● What to produce: Exclude the pictures and reproduce the remaining data exactly as written.

○ ○ ○ ○

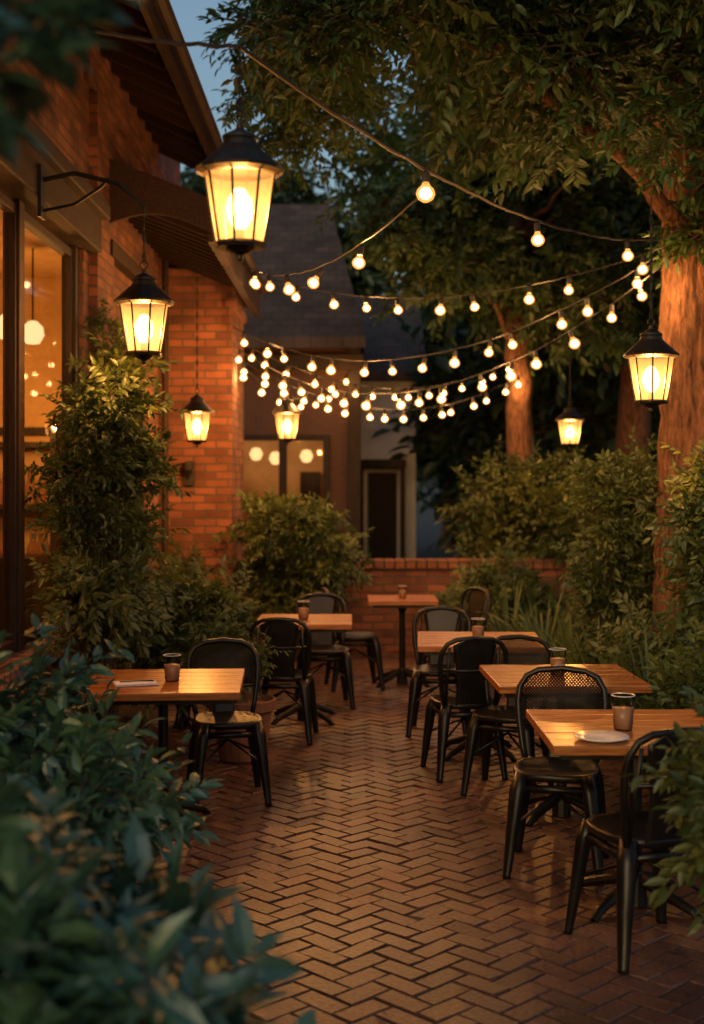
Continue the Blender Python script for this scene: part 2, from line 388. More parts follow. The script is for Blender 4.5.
mb=MB(); v=[(-3.6,17.4,3.55),(.18,17.4,3.55),(-.35,20.6,6.0),(-3.6,20.6,6.0),(.18,23.6,3.6),(-3.6,23.6,3.6)]
mb.add(v+[(a,b2,c+.14) for a,b2,c in v],[(3,2,1,0),(5,4,2,3),(6,7,8,9),(9,8,10,11),(0,1,7,6),(1,2,8,7),(2,4,10,8),(0,6,9,3),(3,9,11,5)])
mb.add([(.18,17.4,3.69),(.18,23.6,3.74),(-.35,20.6,6.14)],[(0,1,2)])
obj('shingle_roof',mb,M_roofsh,B)
mb=MB(); mb.box(-1.56,-.4,18.08,18.09,.82,2.32); obj('house_window_panes',mb,M_winglass,B)
mb=MB(); mb.box(-3.2,-.15,20.4,20.5,0,3.6); mb.box(-3.2,-.15,18.2,20.4,2.9,3.0); mb.box(-3.2,-.15,18.2,20.4,0,.1); obj('house_interior',mb,M_plaster,B)
mb=MB()
for x,z in [(-1.43,2.16),(-1.14,2.1),(-.68,2.13)]:
    mb.lathe([(0,-.1),(.06,-.085),(.1,0),(.06,.085),(0,.1)],12,(x,19.4,z))
obj('globe_lamps',mb,M_globe,B,smooth=True)
mb=MB(); mb.box(-1.5,-1.15,19.9,20.35,.1,1.5); mb.box(-.8,-.5,20,20.38,.1,1.9); obj('house_furniture',mb,M_dwood2,B)
point('house_light',(-1.3,19.0,2.5),30,B,(1,.70,.46),.1)

Wh=empty('white_house')
mb=MB(); mb.box(-1.5,1.12,22.8,28,0,3.5); obj('rendered_walls',mb,M_white,Wh)
mb=MB(); v=[(-1.7,22.5,3.5),(1.3,22.5,3.5),(1.3,25.3,5.2),(-1.7,25.3,5.2),(1.3,28.2,3.5),(-1.7,28.2,3.5)]
mb.add(v+[(a,b2,c+.14) for a,b2,c in v],[(3,2,1,0),(5,4,2,3),(6,7,8,9),(9,8,10,11),(0,1,7,6),(1,2,8,7),(2,4,10,8)])
mb.box(.1,.92,22.0,22.78,1.98,2.12)
obj('grey_roof',mb,M_roofsh,Wh)
mb=MB(); mb.box(.12,.2,22.05,22.15,0,1.98); mb.box(.82,.9,22.05,22.15,0,1.98); mb.box(.28,.78,22.7,22.79,.1,1.9); obj('porch_and_door',mb,M_dwood2,Wh)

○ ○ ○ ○

● Final result:
Continue the Blender Python script for this scene: part 2, from line 388. More parts follow. The script is for Blender 4.5.
mb=MB(); v=[(-3.6,17.4,3.55),(.18,17.4,3.55),(-.35,20.6,6.0),(-3.6,20.6,6.0),(.18,23.6,3.6),(-3.6,23.6,3.6)]
mb.add(v+[(a,b2,c+.14) for a,b2,c in v],[(3,2,1,0),(5,4,2,3),(6,7,8,9),(9,8,10,11),(0,1,7,6),(1,2,8,7),(2,4,10,8),(0,6,9,3),(3,9,11,5)])
mb.add([(.18,17.4,3.69),(.18,23.6,3.74),(-.35,20.6,6.14)],[(0,1,2)])
obj('shingle_roof',mb,M_roofsh,B)
mb=MB(); mb.box(-1.56,-.4,18.08,18.09,.82,2.32); obj('house_window_panes',mb,M_winglass,B)
mb=MB(); mb.box(-3.2,-.15,20.4,20.5,0,3.6); mb.box(-3.2,-.15,18.2,20.4,2.9,3.0); mb.box(-3.2,-.15,18.2,20.4,0,.1); obj('house_interior',mb,M_plaster,B)
mb=MB()
for x,z in [(-1.43,2.16),(-1.14,2.1),(-.68,2.13)]:
    mb.lathe([(0,-.1),(.06,-.085),(.1,0),(.06,.085),(0,.1)],12,(x,19.4,z))
obj('globe_lamps',mb,M_globe,B,smooth=True)
mb=MB(); mb.box(-1.5,-1.15,19.9,20.35,.1,1.5); mb.box(-.8,-.5,20,20.38,.1,1.9); obj('house_furniture',mb,M_dwood2,B)
point('house_light',(-1.3,19.0,2.5),30,B,(1,.70,.46),.1)

Wh=empty('white_house')
mb=MB(); mb.box(-1.5,1.12,22.8,28,0,3.5); obj('rendered_walls',mb,M_white,Wh)
mb=MB(); v=[(-1.7,22.5,3.5),(1.3,22.5,3.5),(1.3,25.3,5.2),(-1.7,25.3,5.2),(1.3,28.2,3.5),(-1.7,28.2,3.5)]
mb.add(v+[(a,b2,c+.14) for a,b2,c in v],[(3,2,1,0),(5,4,2,3),(6,7,8,9),(9,8,10,11),(0,1,7,6),(1,2,8,7),(2,4,10,8)])
mb.box(.1,.92,22.0,22.78,1.98,2.12)
obj('grey_roof',mb,M_roofsh,Wh)
mb=MB(); mb.box(.12,.2,22.05,22.15,0,1.98); mb.box(.82,.9,22.05,22.15,0,1.98); mb.box(.28,.78,22.7,22.79,.1,1.9); obj('porch_and_door',mb,M_dwood2,Wh)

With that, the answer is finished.